The lawsuit was by and large without merit for the same reason that other prior lawsuits relating to Google Street View were unsuccessful: you haven’t lost any privacy simply because your house is visible from the sidewalk. No one has invaded your home because you left your curtains open and people can see your cat. The fact that I don’t have to leave my house to look at your sidewalk is nicely tempered by the fact that the photos are months or years out of date. Your cat’s probably not perched on the back of that couch.

I’ve already alluded to the second big reason: nobody cares about Mr. and Mrs. Boring. Or Mary Kalin-Casey. Until they made a big enough fuss about the internet removing their privacy, they were all anonymous: nobody knew who they were. While it was possible to look at their pool or their cat, nobody did. Ironically, in their failed quests to salvage their privacy, they obliterated both their anonymity and their privacy. A quick Google search reveals the home addresses of both The Borings and the apartment building in which Ms. Kalin-Casey lived.

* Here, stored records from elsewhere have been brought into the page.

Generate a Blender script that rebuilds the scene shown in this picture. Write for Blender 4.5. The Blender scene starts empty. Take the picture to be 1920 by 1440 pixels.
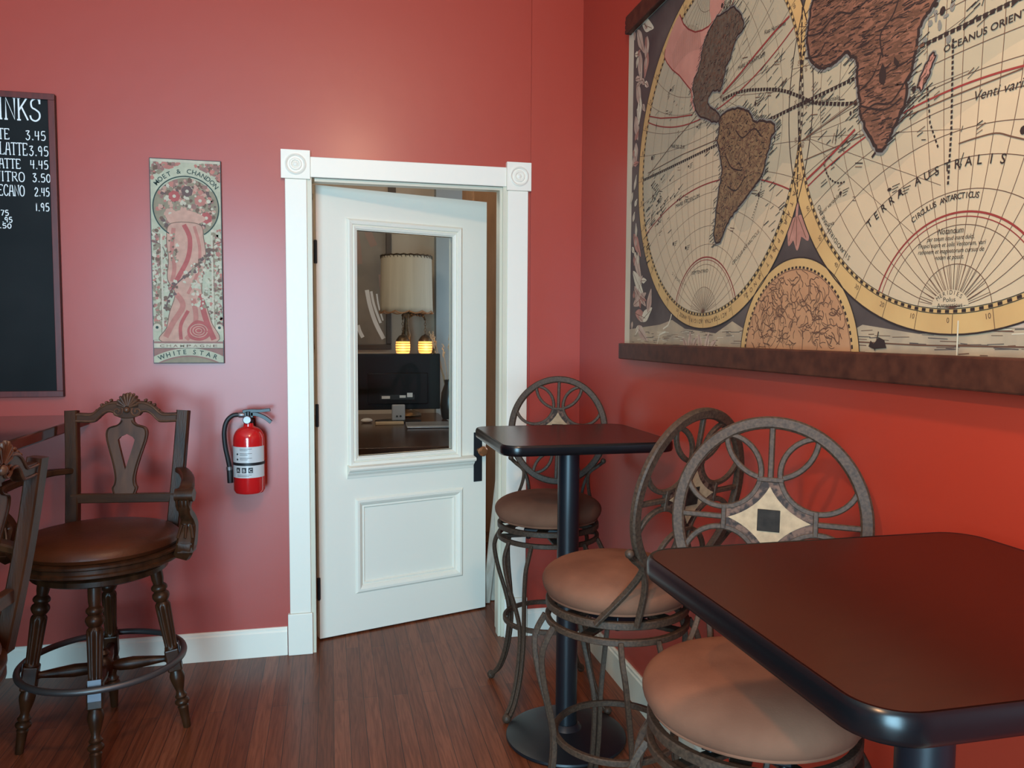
import bpy, bmesh, math, random
from mathutils import Vector, Matrix
random.seed(7)
PI = math.pi
scene = bpy.context.scene
col = scene.collection

# ------------------------------------------------------------------ camera
cam_d = bpy.data.cameras.new('camera')
cam = bpy.data.objects.new('camera', cam_d)
col.objects.link(cam)
scene.camera = cam
cam_d.sensor_fit = 'HORIZONTAL'
cam_d.sensor_width = 36.0
cam_d.lens = 1472.58 / 1920 * 36.0
cam_d.clip_start = 0.05
YAW, PITCH, ROLL = 0.2282, -0.0646, 0.0059
fw = Vector((math.sin(YAW) * math.cos(PITCH), math.cos(YAW) * math.cos(PITCH), math.sin(PITCH)))
r0 = Vector((math.cos(YAW), -math.sin(YAW), 0))
u0 = r0.cross(fw)
rt = r0 * math.cos(ROLL) + u0 * math.sin(ROLL)
up = rt.cross(fw)
cam.matrix_world = Matrix(((rt.x, up.x, -fw.x, -1.1428), (rt.y, up.y, -fw.y, -3.5284),
                           (rt.z, up.z, -fw.z, 1.422), (0, 0, 0, 1)))

# ------------------------------------------------------------------ world, exposure, daylight
w = bpy.data.worlds.new('world')
scene.world = w
w.use_nodes = True
w.node_tree.nodes['Background'].inputs[0].default_value = (0.75, 0.85, 1.0, 1)
w.node_tree.nodes['Background'].inputs[1].default_value = 0.4
scene.view_settings.view_transform = 'Standard'
scene.view_settings.look = 'None'
scene.view_settings.exposure = 0.0
scene.view_settings.gamma = 1.0
scene.view_settings.use_curve_mapping = False
try:
    scene.cycles.max_bounces = 8
    scene.cycles.caustics_reflective = False
    scene.cycles.caustics_refractive = False
    scene.cycles.sample_clamp_indirect = 6.0
except Exception:
    pass


def area(name, loc, target, sx, sy, power, color, spread=PI):
    d = bpy.data.lights.new(name, 'AREA')
    d.shape = 'RECTANGLE'
    d.size, d.size_y = sx, sy
    d.energy = power
    d.color = color
    d.spread = spread
    o = bpy.data.objects.new(name, d)
    col.objects.link(o)
    o.location = loc
    v = Vector(target) - Vector(loc)
    o.rotation_euler = v.to_track_quat('-Z', 'Y').to_euler()
    return o


def bulb(name, loc, power, color, radius=0.06):
    d = bpy.data.lights.new(name, 'POINT')
    d.energy = power
    d.color = color
    d.shadow_soft_size = radius
    o = bpy.data.objects.new(name, d)
    col.objects.link(o)
    o.location = loc
    return o


# daylight through the shop window in the wall behind the camera
area('daylight_shop_window', (-2.12, -5.16, 1.28), (-2.12, 0, 1.28), 1.32, 2.25, 275, (0.42, 0.78, 1.0))
# warm track spot aimed at the wall with the map, and the ceiling lamp over the near table
spot_d = bpy.data.lights.new('track_spot_light', 'SPOT')
spot_d.energy = 105
spot_d.color = (1.0, 0.55, 0.27)
spot_d.shadow_soft_size = 0.03
spot_d.spot_size = math.radians(78)
spot_d.spot_blend = 1.0
spot_o = bpy.data.objects.new('track_spot_light', spot_d)
col.objects.link(spot_o)
spot_o.location = (-1.95, -3.70, 2.50)
spot_o.rotation_euler = (Vector((-.05, -2.35, 1.15)) - spot_o.location).to_track_quat('-Z', 'Y').to_euler()
bulb('ceiling_lamp_light', (-0.95, -2.85, 2.78), 68, (1.0, 0.62, 0.37), 0.07)
# daylight in the office, plus an unseen bulb added to brighten the cupboard there
area('daylight_office_window', (1.15, 2.2, 1.7), (-1.0, 2.6, 1.4), 1.2, 1.4, 16, (0.80, 0.90, 1.0))
bulb('office_fill_light', (-1.1, 1.0, 2.75), 30, (1.0, 0.85, 0.68), 0.15)


# ------------------------------------------------------------------ materials
def nodes_of(m):
    m.use_nodes = True
    nt = m.node_tree
    return nt, nt.nodes['Principled BSDF']


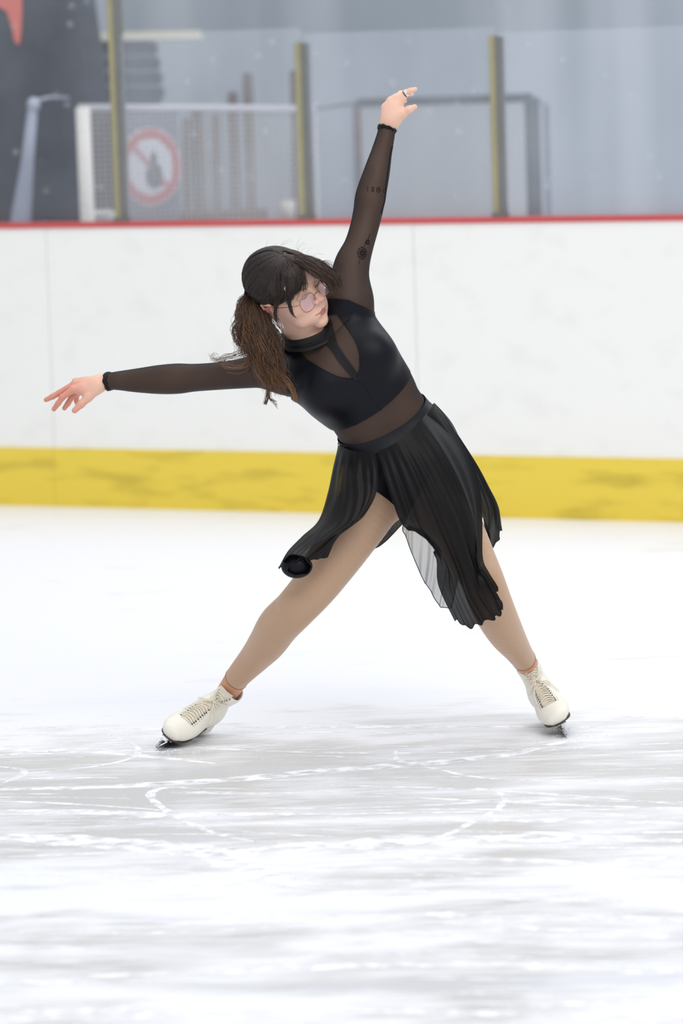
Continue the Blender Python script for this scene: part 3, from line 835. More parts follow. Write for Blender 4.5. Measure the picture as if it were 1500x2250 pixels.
# image-left hand
hd = .205
def chain(pts, rr, k, base):
    for i in range(len(pts)-1):
        body.append(cone(P(*pts[i]), P(*pts[i+1]), rr[i], rr[i+1], k=(base if i == 0 else k)))
chain([(237, 838, hd), (222, 840, hd), (205, 845, hd), (188, 850, hd)], [.0185, .0185, .0185, .017], .012, .01)
chain([(215, 842, hd+.005), (186, 845, hd+.005), (165, 843, hd+.005)], [.016, .0145, .0105], .01, .012)
chain([(212, 848, hd-.006), (182, 856, hd-.012), (160, 856, hd-.012)], [.016, .0135, .0098], .01, .012)
chain([(164, 837, hd+.02), (190, 838, hd+.014)], [.0075, .012], .008, .01)
chain([(160, 856, hd-.012), (137, 873, hd-.016), (128, 886, hd-.012), (118.5, 899, hd-.004)], [.0095, .0082, .0074, .0062], .003, .005)
chain([(161, 846, hd+.006), (131, 863, hd+.004), (116, 871, hd+.004), (101, 878.5, hd+.006)], [.0095, .0083, .0075, .0062], .003, .005)
chain([(172, 854, hd+.014), (158, 872, hd+.012), (149, 887, hd+.014), (141.5, 897, hd+.02)], [.0092, .008, .0072, .0062], .003, .005)
chain([(182, 856, hd+.02), (168, 868, hd+.026), (168, 882, hd+.03), (172, 893, hd+.03)], [.0085, .0072, .0064, .0056], .003, .005)
chain([(214, 852, hd-.010), (194, 873, hd-.022), (178, 888, hd-.03), (164, 902, hd-.034)], [.0155, .0115, .0098, .0078], .006, .014)
# image-right hand
hr = .17
chain([(851, 279, hr), (855, 265, hr), (861, 250, hr), (864, 238, hr)], [.0185, .0185, .020, .018], .012, .01)
for q, r0 in (((884, 214, hr+.0), .0105), ((871, 215, hr+.004), .0105), ((858, 222, hr+.008), .0103), ((846, 236, hr+.012), .0098)):
    chain([(859, 262, hr), q], [.0165, r0], .01, .016)
chain([(884, 214, hr), (891, 204, hr-.004), (902, 199, hr-.006), (912, 196, hr-.004)], [.0100, .0082, .0070, .0056], .003, .005)
chain([(871, 215, hr+.004), (880, 206, hr+.030), (892, 205, hr+.05), (904, 207, hr+.06)], [.0100, .0082, .0072, .0058], .003, .005)
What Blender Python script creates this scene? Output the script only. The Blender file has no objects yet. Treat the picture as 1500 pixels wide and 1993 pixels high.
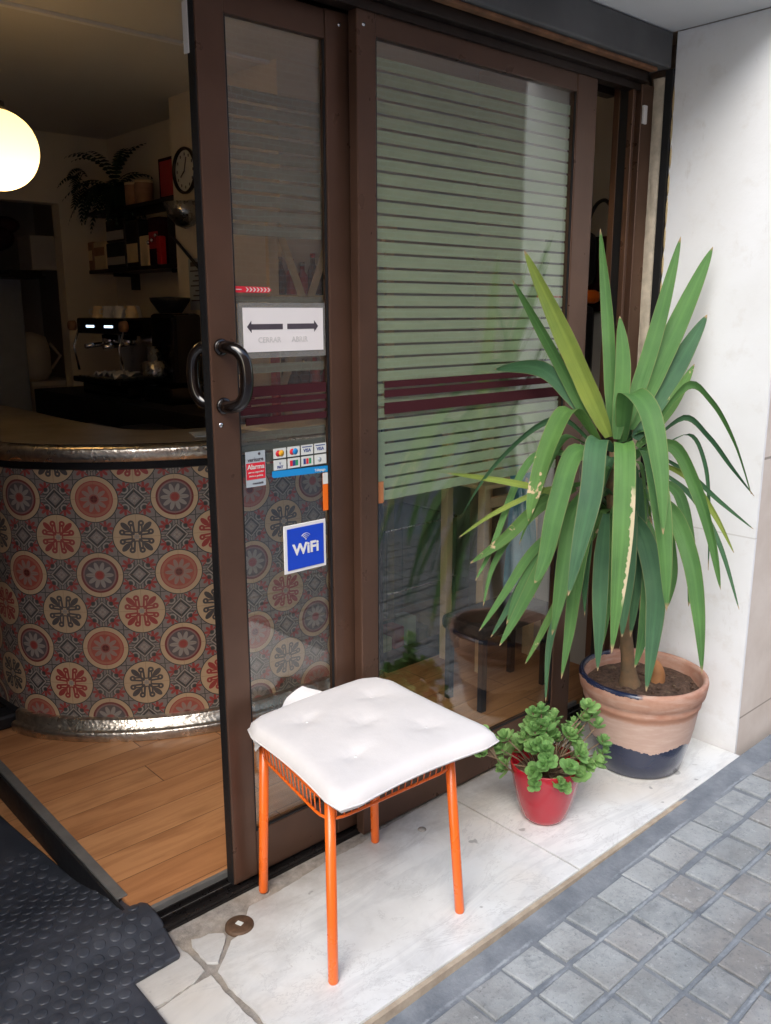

Does this mean that we live under the tyranny of the Techno-Info-Fascist rule of Google, and the only way to remain anonymous is to keep your mouth shut and hope that the great panopticon’s lantern is not shone on you? I don’t think so. Photographs of public places are hardly oppressive - that you are visible in public is not an invasion of privacy.

Honestly, the telephone book provides more useful information than Google does. Any crazed stalker will need to know where you live before he needs to know whether your house has red shutters or green ones. You could drive around for hours in Oakland, looking for a single beige apartment building. I just don’t see the harm or lost privacy in taking photos like this in public places.

The internet is not some magical wonderland, where social norms break down because information is digital. Publishing details of your criminal activities is always a bad idea, whether online or in the newspaper. And likewise, public places are just that: public, whether online or in the phone book.